▶ [Problem details] Each entry must be reproduced precisely as it stands.

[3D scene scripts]
══════════
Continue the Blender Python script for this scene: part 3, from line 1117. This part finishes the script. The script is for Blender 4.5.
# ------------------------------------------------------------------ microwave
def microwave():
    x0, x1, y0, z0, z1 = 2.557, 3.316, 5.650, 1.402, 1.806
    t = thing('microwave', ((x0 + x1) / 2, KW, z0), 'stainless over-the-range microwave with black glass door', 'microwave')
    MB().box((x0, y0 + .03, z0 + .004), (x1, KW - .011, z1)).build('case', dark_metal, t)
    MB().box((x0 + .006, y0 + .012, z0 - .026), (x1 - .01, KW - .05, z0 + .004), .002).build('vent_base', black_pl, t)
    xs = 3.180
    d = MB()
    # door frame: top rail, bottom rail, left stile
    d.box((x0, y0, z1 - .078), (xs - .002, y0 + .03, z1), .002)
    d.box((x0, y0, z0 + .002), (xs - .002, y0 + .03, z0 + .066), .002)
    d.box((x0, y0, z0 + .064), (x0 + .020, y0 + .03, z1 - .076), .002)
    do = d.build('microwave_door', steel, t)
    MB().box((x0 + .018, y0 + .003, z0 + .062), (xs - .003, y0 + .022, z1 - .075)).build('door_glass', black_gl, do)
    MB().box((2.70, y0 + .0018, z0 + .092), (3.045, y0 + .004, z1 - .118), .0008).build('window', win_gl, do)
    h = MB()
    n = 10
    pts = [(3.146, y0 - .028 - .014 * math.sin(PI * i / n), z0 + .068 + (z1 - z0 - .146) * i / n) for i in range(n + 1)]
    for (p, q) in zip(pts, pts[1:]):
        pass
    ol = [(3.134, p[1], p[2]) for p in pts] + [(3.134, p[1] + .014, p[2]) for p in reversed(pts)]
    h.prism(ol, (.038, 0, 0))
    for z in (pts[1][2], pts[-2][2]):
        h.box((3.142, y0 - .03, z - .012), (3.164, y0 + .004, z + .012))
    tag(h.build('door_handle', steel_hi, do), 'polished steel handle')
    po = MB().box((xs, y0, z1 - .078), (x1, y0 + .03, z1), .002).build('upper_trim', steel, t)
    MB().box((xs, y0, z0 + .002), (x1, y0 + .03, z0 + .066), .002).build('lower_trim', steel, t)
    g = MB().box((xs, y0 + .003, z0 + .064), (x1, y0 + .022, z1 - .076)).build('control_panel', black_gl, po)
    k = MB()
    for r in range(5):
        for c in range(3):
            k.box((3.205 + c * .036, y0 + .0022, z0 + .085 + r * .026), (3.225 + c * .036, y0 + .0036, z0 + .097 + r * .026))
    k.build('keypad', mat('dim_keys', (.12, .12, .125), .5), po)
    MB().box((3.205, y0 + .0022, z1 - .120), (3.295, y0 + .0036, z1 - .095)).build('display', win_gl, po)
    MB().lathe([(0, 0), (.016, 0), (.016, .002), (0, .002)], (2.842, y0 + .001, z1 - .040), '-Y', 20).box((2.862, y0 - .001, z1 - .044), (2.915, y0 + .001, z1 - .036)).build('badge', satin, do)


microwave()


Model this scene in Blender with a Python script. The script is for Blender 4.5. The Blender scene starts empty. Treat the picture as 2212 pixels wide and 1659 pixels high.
══════════
▶ [Finished answer]
Continue the Blender Python script for this scene: part 3, from line 1117. This part finishes the script. The script is for Blender 4.5.
# ------------------------------------------------------------------ microwave
def microwave():
    x0, x1, y0, z0, z1 = 2.557, 3.316, 5.650, 1.402, 1.806
    t = thing('microwave', ((x0 + x1) / 2, KW, z0), 'stainless over-the-range microwave with black glass door', 'microwave')
    MB().box((x0, y0 + .03, z0 + .004), (x1, KW - .011, z1)).build('case', dark_metal, t)
    MB().box((x0 + .006, y0 + .012, z0 - .026), (x1 - .01, KW - .05, z0 + .004), .002).build('vent_base', black_pl, t)
    xs = 3.180
    d = MB()
    # door frame: top rail, bottom rail, left stile
    d.box((x0, y0, z1 - .078), (xs - .002, y0 + .03, z1), .002)
    d.box((x0, y0, z0 + .002), (xs - .002, y0 + .03, z0 + .066), .002)
    d.box((x0, y0, z0 + .064), (x0 + .020, y0 + .03, z1 - .076), .002)
    do = d.build('microwave_door', steel, t)
    MB().box((x0 + .018, y0 + .003, z0 + .062), (xs - .003, y0 + .022, z1 - .075)).build('door_glass', black_gl, do)
    MB().box((2.70, y0 + .0018, z0 + .092), (3.045, y0 + .004, z1 - .118), .0008).build('window', win_gl, do)
    h = MB()
    n = 10
    pts = [(3.146, y0 - .028 - .014 * math.sin(PI * i / n), z0 + .068 + (z1 - z0 - .146) * i / n) for i in range(n + 1)]
    for (p, q) in zip(pts, pts[1:]):
        pass
    ol = [(3.134, p[1], p[2]) for p in pts] + [(3.134, p[1] + .014, p[2]) for p in reversed(pts)]
    h.prism(ol, (.038, 0, 0))
    for z in (pts[1][2], pts[-2][2]):
        h.box((3.142, y0 - .03, z - .012), (3.164, y0 + .004, z + .012))
    tag(h.build('door_handle', steel_hi, do), 'polished steel handle')
    po = MB().box((xs, y0, z1 - .078), (x1, y0 + .03, z1), .002).build('upper_trim', steel, t)
    MB().box((xs, y0, z0 + .002), (x1, y0 + .03, z0 + .066), .002).build('lower_trim', steel, t)
    g = MB().box((xs, y0 + .003, z0 + .064), (x1, y0 + .022, z1 - .076)).build('control_panel', black_gl, po)
    k = MB()
    for r in range(5):
        for c in range(3):
            k.box((3.205 + c * .036, y0 + .0022, z0 + .085 + r * .026), (3.225 + c * .036, y0 + .0036, z0 + .097 + r * .026))
    k.build('keypad', mat('dim_keys', (.12, .12, .125), .5), po)
    MB().box((3.205, y0 + .0022, z1 - .120), (3.295, y0 + .0036, z1 - .095)).build('display', win_gl, po)
    MB().lathe([(0, 0), (.016, 0), (.016, .002), (0, .002)], (2.842, y0 + .001, z1 - .040), '-Y', 20).box((2.862, y0 - .001, z1 - .044), (2.915, y0 + .001, z1 - .036)).build('badge', satin, do)


microwave()


Model this scene in Blender with a Python script. The script is for Blender 4.5. The Blender scene starts empty. Treat the picture as 2212 pixels wide and 1659 pixels high.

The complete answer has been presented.